Ludwig van BEETHOVEN (1770-1827)
String Quartet No.4 in C minor Op.18 No.4 [23:28]
String Quartet No.5 in A major Op.18 No.5 [30:13]
String Quartet No.6 in B flat major Op.18 No.6 [25:11]
Chiaroscuro Quartet:
rec. 9-12 September 2019, Sendesaal, Bremen, Germany
Stereo/Surround 5.0, reviewed in surround
BIS BIS-2498 SACD [79:55]
This is the best recording of any Beethoven Quartets I have heard in a long time, not because it is, unusually, a period performance on gut strings and historical bows, or that it is superbly well recorded in surround, but because these players have dared to completely rethink these well-known pieces and turned them into a series of wonderful surprises. Beethoven’s quartets are core repertoire for all string quartets and an astonishing number of recordings exist. Never a month passes without more being recorded, often with great success. I think of a superb series by the Elias Quartet I heard at Southampton’s Turner Sims concert hall, currently being committed to disc from Wigmore Hall performances. Every performance was grounds for celebration. I recently obtained the Pražák Quartet’s set on SACD; it, too, is magnificent. The Italian Quartet wowed us all in the 60s and 70s with their superbly recorded and still treasured cycle on Philips LPs. The Chiaroscuro Quartet are currently Associate Artists at the Turner Sims and we have been able to hear numerous performances close up. These Beethoven performances are exactly what we have been hearing in terms of apparent spontaneity and originality. I say “apparent” because they cannot be playing with such freedom and imagination without intensive rehearsal. Nonetheless, they seem to have an almost telepathic ability to stay together through extreme changes of tempo and dynamics.
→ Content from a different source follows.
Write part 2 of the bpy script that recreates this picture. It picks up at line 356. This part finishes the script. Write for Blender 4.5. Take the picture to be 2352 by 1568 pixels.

Enough panegyric, what of some details? The C minor Quartet was the first in the second volume of Opus 18 published. It gained enormous popularity, so much so that Beethoven became irritated that it was obscuring his later quartets. It opens with grim determination and the first violin may be described as painting halos around the darker music. Richard Wigmore’s excellent notes describe this as a “charming” effect. Well, not in the hands of Alina Ibragimova, who soars up and dives down with apparent abandon almost as if trying to escape. It is very dramatic and characterises her whole approach to the movement, with extreme dynamics from the faintest breath of a note to quite violent moments. The whole movement sounds newly painted. Her colleagues all have their solo moments, the cellist Claire Thirion playing out the most glorious phrases as if she alone has something important to say. The menuetto third movement has the most filigree playing and a freedom of phrasing that turns each repetition into something new. Not being a player myself, I do not have the vocabulary to describe all the imaginative touches I hear, but any attentive listener will be richly rewarded with new insights into a work they probably thought they knew well. In the opening Allegro of the A major Ibragimova’s solo passages often exhibit the subtlest of portamento as well as distinct changes of colour within a phrase. She is not alone; the violist Emilie Hörnlund duets with the leader, moulding the phrases in her own way. Second violin Pablo Hernán Benedi also has points to make in the musical conversation. This is typical of the Chiaroscuro’s whole approach. One does wonder how they arrive at these interpretative subtleties; are they rehearsed or spontaneous? They sound very much the latter; the result of a complete mutual understanding of the direction of the music. This is quartet playing of astonishing technical control which always adds to the music and never gets in the way.
The set has to be heard no matter how many other recordings one possesses. If it goes on to encompass the whole series - and who knows if it will? - it could become the period performance cycle against which others in the future are measured. Recording, in surround and stereo, notes and presentation are immaculate: an object lesson in how such things ought always to be done.